Henri Yandell wrote:
On 1/18/07, Allen Gilliland <[EMAIL PROTECTED]> wrote:
All,
I just wanted to give a heads up that I am currently thinking that
blogs.sun.com could use its own place in Roller subversion for
branching/tagging our own releases. The basic situation is that we
develop and deploy at a faster rate than the project releases happen and
often times we deploy from builds of the active trunk. Up until now we
have tried to manage any branching/tagging for releases on our own side,
but it would make things a lot easier to branch/tag directly in the
Roller repository.
So, would anyone object to me creating a separate area in Roller svn for
maintaining up to a handful of BSC branches/tags?
-1.
I understand the desire - I'm maintaining patches for open source
projects locally for some projects and it can get painful. But this
would be a very bad precedent, only the PMC make releases. Also it'd
definitely be bad for it to be a branch rather than a tag, effectively
a private fork within the project. This came up previously, though I
don't remember what the project was and the opinion was definitely
negative.
I probably didn't explain what I needed properly, but I think you make
it sound worse than it is. The only thing this would be used for is to
be able to branch certain revisions of the trunk for short periods of
time. There is no forking or developing planned to happen in these
copies, they are merely meant to be there as a way to mitigate the
potential problem that can be caused when we plan to make use of a
certain revision of the trunk for a deployment while other folks may be
continuing to commit things.
I don't think you really need it either. How about using svnsync to
have a locally updated copy of Roller's trunk, and then tagging it
locally (or branching and adding whatever local patches might be
needed). It should be much the same as maintaining the branches within
Roller's repository.
Yes, but it seems to me that the point of having a repository is for
doing things like this.
I'm new to svnsync - but I think that would work.
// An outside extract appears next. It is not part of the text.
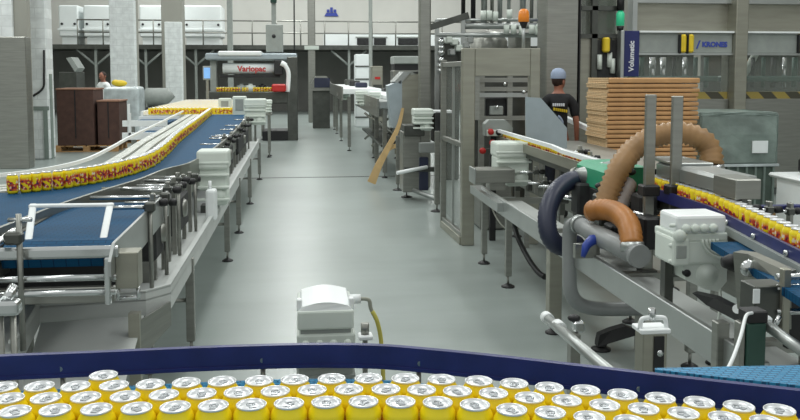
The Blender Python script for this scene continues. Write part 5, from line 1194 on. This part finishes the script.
def person(label, loc, rz, head_turn, shirt, cap, sc=1.0):
    t = thing('person', label, 'person', loc)
    V = [(0, 0, .98, .12), (0, 0, 1.14, .115), (0, 0, 1.32, .135), (0, .0, 1.45, .075), (0, .01, 1.53, .05), (0, .02, 1.60, .078), (0, .025, 1.68, .085), (0, .02, 1.745, .055)]
    E = [(i, i + 1) for i in range(7)]
    for s in (-1, 1):
        k = len(V); V += [(s * .12, 0, 1.42, .075), (s * .20, 0, 1.38, .058), (s * .245, -.03, 1.14, .043), (s * .262, .03, .92, .03), (s * .265, .045, .86, .03)]
        E += [(3, k), (k, k + 1), (k + 1, k + 2), (k + 2, k + 3), (k + 3, k + 4)]
        h = k + 4
        for j, (dy, ln) in enumerate(((-.03, .07), (-.01, .085), (.01, .09), (.03, .08))):
            f = len(V); V += [(s * .267, .045 + dy, .82, .009), (s * .26, .05 + dy, .82 - ln * .55, .008), (s * .25, .055 + dy, .82 - ln, .007)]; E += [(h, f), (f, f + 1), (f + 1, f + 2)]
        f = len(V); V += [(s * .255, .085, .855, .011), (s * .245, .1, .81, .009)]; E += [(h, f), (f, f + 1)]
        k = len(V); V += [(s * .095, 0, .9, .095), (s * .1, .01, .5, .06), (s * .1, -.02, .1, .042), (s * .105, .06, .05, .04), (s * .107, .13, .04, .03)]
        E += [(0, k), (k, k + 1), (k + 1, k + 2), (k + 2, k + 3), (k + 3, k + 4)]
    skin_mesh('body', V, E, 0, 'skin', t, 1)
    V = [(0, 0, .93, .145), (0, 0, 1.12, .135), (0, 0, 1.32, .155), (0, 0, 1.44, .085), (0, .005, 1.49, .062)]; E = [(0, 1), (1, 2), (2, 3), (3, 4)]
    for s in (-1, 1):
        k = len(V); V += [(s * .12, 0, 1.425, .09), (s * .205, 0, 1.37, .075), (s * .235, -.015, 1.2, .066)]; E += [(3, k), (k, k + 1), (k + 1, k + 2)]
    sh = skin_mesh('shirt', V, E, 0, shirt, t)
    V = [(0, 0, 1.0, .135), (0, 0, .92, .13)]; E = [(0, 1)]
    for s in (-1, 1):
        k = len(V); V += [(s * .098, 0, .84, .098), (s * .102, .01, .5, .073), (s * .102, -.015, .1, .062)]; E += [(1, k), (k, k + 1), (k + 1, k + 2)]
    skin_mesh('trousers', V, E, 0, 'trousers', t)
    for s in (-1, 1):
        m_ = MB(); m_.sweep([(s * .102, -.08, .045), (s * .103, -.03, .06), (s * .105, .06, .05), (s * .107, .16, .035), (s * .107, .2, .03)], [.035, .046, .045, .035, .02], 12); o = m_.build('shoe', 'black', None); o.parent = t
    R = Matrix.Translation((0, .022, 0)) @ Matrix.Rotation(head_turn, 4, 'Z') @ Matrix.Translation((0, -.022, 0))
    def headpart(m_, nm, mt):
        bmesh.ops.transform(m_.bm, matrix=R, verts=m_.bm.verts[:]); o = m_.build(nm, mt, None); o.parent = t; return o
    hm = MB(); hm.ball((0, .012, 1.665), .1, (.86, 1.0, 1.02), 16); headpart(hm, 'hair', 'hair')
    hm = MB(); hm.ball((0, .045, 1.64), .092, (.84, .95, 1.2), 16); hm.ball((0, .138, 1.625), .016, (.8, 1.2, 1.3), 8); hm.ball((0, .122, 1.585), .018, (1.4, .6, .4), 8)
    for s in (-1, 1): hm.ball((s * .083, .015, 1.63), .026, (.4, .8, 1.2), 8)
    headpart(hm, 'face', 'skin')
    for s in (-1, 1): hm = MB(); hm.ball((s * .034, .121, 1.652), .012, (1.2, .6, .7), 8); headpart(hm, 'eye', 'black')
    if cap:
        hm = MB(); hm.lathe((0, .015, 1.672), [(.104, 0), (.106, .03), (.1, .07), (.075, .105), (.04, .122), (0, .126)], 20); headpart(hm, 'cap', cap)
    t.rotation_euler = (0, 0, rz); t.scale = (sc, sc, sc); return t, sh
p = A(558.5, 100, 9.75)
pt_, sh = person('person in black T-shirt and blue-grey cap walking beyond the guard panel', (p.x, 9.75, 0), -.15, -.75, 'shirt', 'cap', .975)
pt_.scale = (.86, .92, .985)
for r_, (z_, n_, m_) in enumerate(((1.345, 6, 'text_white'), (1.295, 7, 'yellow'))):
    for k in range(n_):
        o = MB().box(-.1 + k * .028 + r_ * .01, -.1 + k * .028 + .015 + r_ * .01, -.178, -.12, z_ - .004 * k * r_, z_ + .034 - .004 * k * r_, .003).build('printed_letter', m_, None); o.parent = pt_
o = MB().sweep(spl([(-.03, -.158, 1.23), (.0, -.16, 1.21), (.03, -.16, 1.16), (.02, -.16, 1.1), (-.02, -.16, 1.07)], 4), .016, 8).build('printed_emblem', 'cap', None); o.parent = pt_
p = A(103.5, 80, 23.2)
person('person in white shirt standing behind the dark carton pile', (p.x, 23.2, 0), 2.4, .3, 'bright_white', None, 1.0)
Lots of things will work, but why not use the repository for what it's
meant for? I am not proposing that I am going to keep dozens of custom
releases around or maintain a fork of Roller in its own repository. I
only need the ability to maintain some level of stability to the trunk
at certain times.
So for example, I have a need to deploy basically what is currently in
the trunk. However, Dave and Mitesh are working on some things which
are hacking away at the backend and I don't want to have that work
disrupt my deployment. So, what you normally do is create a branch and
then I can merge in whatever changes I want until the trunk stabilizes
again.
Is there really something wrong with that?